The News from Dublin by Colm Tóibín

Irish writer Colm Tóibín Laureate for Irish Fiction 2022-2024

Colm Tóibín remains a favourite of mine. This, his latest short story collection, is characteristic of his writing: sparse simple sentences using plain unadorned English without sentiment or judgement. Yet it always astounds me that such writing can still stir the emotions.

I’ve come to believe that his work, and writing like it, leaves room for the reader to insert their own experiences and understandings of human behaviour into the narrative, forcing it to be relatable and therefore moving. This is what readers do.

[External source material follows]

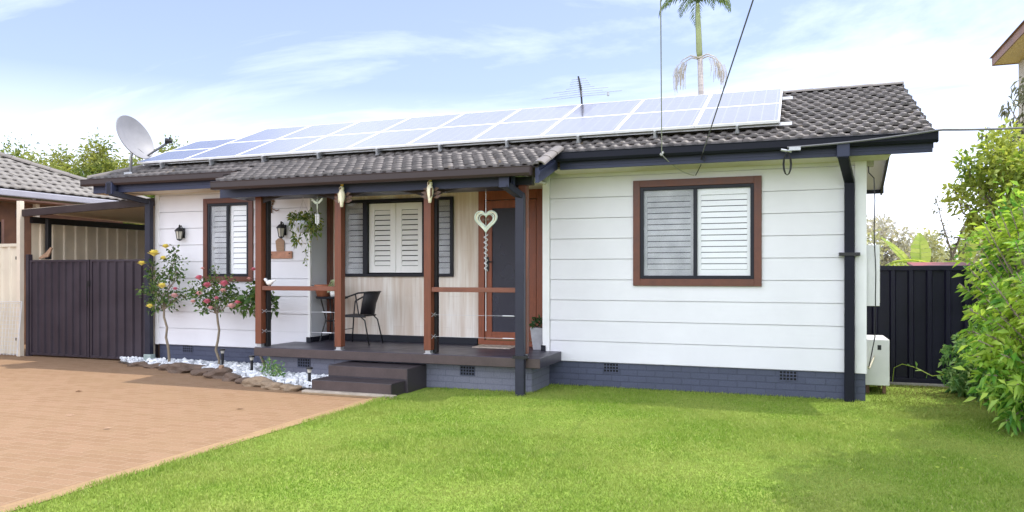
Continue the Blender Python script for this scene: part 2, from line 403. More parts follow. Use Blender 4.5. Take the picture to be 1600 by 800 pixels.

These stories are of everyday people confronted with everyday dilemmas and how they deal with them. Dilemmas such as delivering bad news; facing your own bad decisions; restoring a damaged life; trying to get a good night’s sleep. I’m reminded of the other master of the short story, W Somerset Maugham, but not because they are similar. Maugham’s stories are neat: a beginning, a middle and an end. This is now a dated format, which some readers find disappointing. Tóibín’s stories, and those of some of his contemporaries, are not like that. They are anecdotes. They could be scenes from a novel, there isn’t necessarily a climax, an end. There are sometimes resolutions but sometimes just an acceptance of how things are. This does not make them less engaging, less true, or less affecting. It just makes them different. 

This is the type of book that will sit on my bedside table with my phone, hearing aids and loose change. Just sitting there for me to delve into to remind me that the stuff of fiction is the stuff of life. A good resolution for a good night’s sleep.